A presidente do PT, deputada Gleisi Hoffmann (PR), esclareceu ao governador de Goiás como surgiu o MST e qual é o seu objetivo.

“É preciso ter muito cuidado com o que se fala, governador. O MST nasceu no Paraná, na cidade de Cascavel, em 1984. E nasceu por conta da inundação para formação da barragem de Itaipu, quando muitas pessoas foram expulsas de suas terras sem indenização na época ditadura militar. Então se criou o MST, para que essas famílias tivessem acesso à terra novamente, e também para lutar contra a concentração de terra no Brasil, que vem desde a época das Capitanias Hereditárias”, explicou.

MICROFONES SILENCIADOS

Os trabalhos da CPI, que tem como relator e presidente os deputados Ricardo Salles, (PL-SP) e o tenente-coronel Zucco (Republicanos-RS), respectivamente, tem funcionando como trampolim para a promoção de bolsonaristas de olhos nas eleições de 2023. Entre eles, o próprio Salles, que pretende disputar a prefeitura de São Paulo. Já Zucco é investigado por suspeita de patrocinar e incentivar os atos golpistas de 8 de janeiro.

Além do uso político, as sessões da comissão também têm sido marcadas por cenas de machismo contra deputadas. Nesta quarta-feira, a deputada Sâmia Bomfim (PSOL-SP) teve o microfone desligado pela terceira vez – numa tentativa dos apoiadores de Bolsonaro de tentar de silenciá-la durante seus pronunciamentos.

Zucco interrompeu duas vezes a fala de Sâmia na CPI — a primeira foi na terça (23); ontem, ela foi interrompida por Salles (PL-SP); e hoje, Zucco cortou seu microfone de novo. Ao ser interrompida, ela lembrou ao tenente-coronel o inquérito contra ele por silenciá-la nas sessões.

“Tem um inquérito contra o senhor na PGR por cortar o microfone de deputadas e o senhor dá provas contra o senhor, o inquérito está aberto”, advertiu.

Na semana passada, a deputada teve o microfone cortado ao citar que Zucco é investigado pela Polícia Federal a pedido do Supremo Tribunal Federal por suspeita de incentivo a atos antidemocráticos. 

Ao iniciar uma das perguntas na audiência sobre as diligências dos deputados ao Pontal, prevista na pauta, o som da parlamentar foi cortado mais uma vez. Salles riu, falou algo para Caiado e entregou um microfone para o governador goiano, que também ria. 

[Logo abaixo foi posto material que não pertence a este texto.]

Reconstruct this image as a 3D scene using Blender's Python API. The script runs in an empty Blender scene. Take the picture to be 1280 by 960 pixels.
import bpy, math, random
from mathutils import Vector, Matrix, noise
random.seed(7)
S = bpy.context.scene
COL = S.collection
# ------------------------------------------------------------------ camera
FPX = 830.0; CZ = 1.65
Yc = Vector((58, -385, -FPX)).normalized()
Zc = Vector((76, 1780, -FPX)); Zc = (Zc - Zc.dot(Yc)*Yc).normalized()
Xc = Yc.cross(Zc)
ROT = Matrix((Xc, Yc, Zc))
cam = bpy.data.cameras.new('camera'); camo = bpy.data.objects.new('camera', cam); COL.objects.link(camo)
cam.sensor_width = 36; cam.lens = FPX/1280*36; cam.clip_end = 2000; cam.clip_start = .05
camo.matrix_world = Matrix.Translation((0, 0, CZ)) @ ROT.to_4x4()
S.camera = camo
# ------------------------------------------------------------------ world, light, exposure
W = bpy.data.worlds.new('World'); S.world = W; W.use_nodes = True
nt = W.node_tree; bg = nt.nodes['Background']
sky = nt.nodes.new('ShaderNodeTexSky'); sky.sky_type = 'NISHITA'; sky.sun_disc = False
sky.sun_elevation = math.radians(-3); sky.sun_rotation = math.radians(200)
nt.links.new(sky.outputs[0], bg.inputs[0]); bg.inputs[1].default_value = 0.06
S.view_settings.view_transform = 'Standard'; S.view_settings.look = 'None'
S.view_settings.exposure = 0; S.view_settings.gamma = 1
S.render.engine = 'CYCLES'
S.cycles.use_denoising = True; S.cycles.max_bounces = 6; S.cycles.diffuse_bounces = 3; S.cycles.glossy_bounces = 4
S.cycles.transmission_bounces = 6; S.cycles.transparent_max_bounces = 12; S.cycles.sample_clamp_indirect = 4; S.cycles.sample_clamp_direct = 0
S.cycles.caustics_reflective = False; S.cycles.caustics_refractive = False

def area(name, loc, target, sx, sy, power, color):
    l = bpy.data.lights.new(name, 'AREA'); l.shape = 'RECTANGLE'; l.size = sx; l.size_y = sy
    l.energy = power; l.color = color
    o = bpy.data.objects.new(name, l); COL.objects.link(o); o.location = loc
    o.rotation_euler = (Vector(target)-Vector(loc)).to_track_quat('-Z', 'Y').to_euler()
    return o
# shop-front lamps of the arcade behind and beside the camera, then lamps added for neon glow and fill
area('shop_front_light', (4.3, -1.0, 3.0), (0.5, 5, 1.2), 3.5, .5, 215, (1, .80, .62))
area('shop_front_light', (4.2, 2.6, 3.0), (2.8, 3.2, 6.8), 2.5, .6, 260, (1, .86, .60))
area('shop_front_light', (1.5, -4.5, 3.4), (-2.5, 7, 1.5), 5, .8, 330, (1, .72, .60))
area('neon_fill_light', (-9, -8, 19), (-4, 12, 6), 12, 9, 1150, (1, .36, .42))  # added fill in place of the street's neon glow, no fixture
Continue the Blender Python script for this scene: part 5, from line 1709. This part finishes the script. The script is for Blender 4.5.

Em outro momento, o bolsonarista Abílio Brunini (PL-MT) se posicionou em frente Sâmia e a deputada Talíria Petrone (PSOL-RJ), para impedir que elas vissem a sessão e olhassem para Zucco e Caiado.

Sobre as idas dos deputados ao Pontal, segundo Sâmia, caracterizam abuso de autoridade “porque não havia autorização, ninguém pode entrar na casa de ninguém. Vocês saem espalhando por aí que seríamos nós que fazemos isso, foram vocês que fizeram”, justificou na audiência de ontem.

“Deputado Salles, você que está sonhando em disputar a prefeitura [de São Paulo] contra o Guilherme Boulos e nem seu partido conseguiu convencer, vive acusando ele de invadir a casa alheia e invadiu onde aquelas pessoas moram”, falou no dia de ontem antes de ter o microfone cortado.

“[Policiais] entraram nas barracas das pessoas, cometendo abuso de autoridade, porque não havia autorização para isso. Se aquilo é a moradia daquelas pessoas, ninguém pode entrar na casa de ninguém indevidamente”, criticou.

Pelo Twitter, Sâmia afirmou que o presidente e o relator da CPI “rasgam o regimento da Câmara.

“Zucco e Ricardo Salles, presidente e relator da CPI do MST, rasgam o regimento da Câmara e a Constituição todos os dias. Cortam microfone e interrompem falas, ignoram questões de ordem e protegem os amigos ruralistas a todo custo. Esta CPI é uma farsa aparelhada pelo bolsonarismo!”.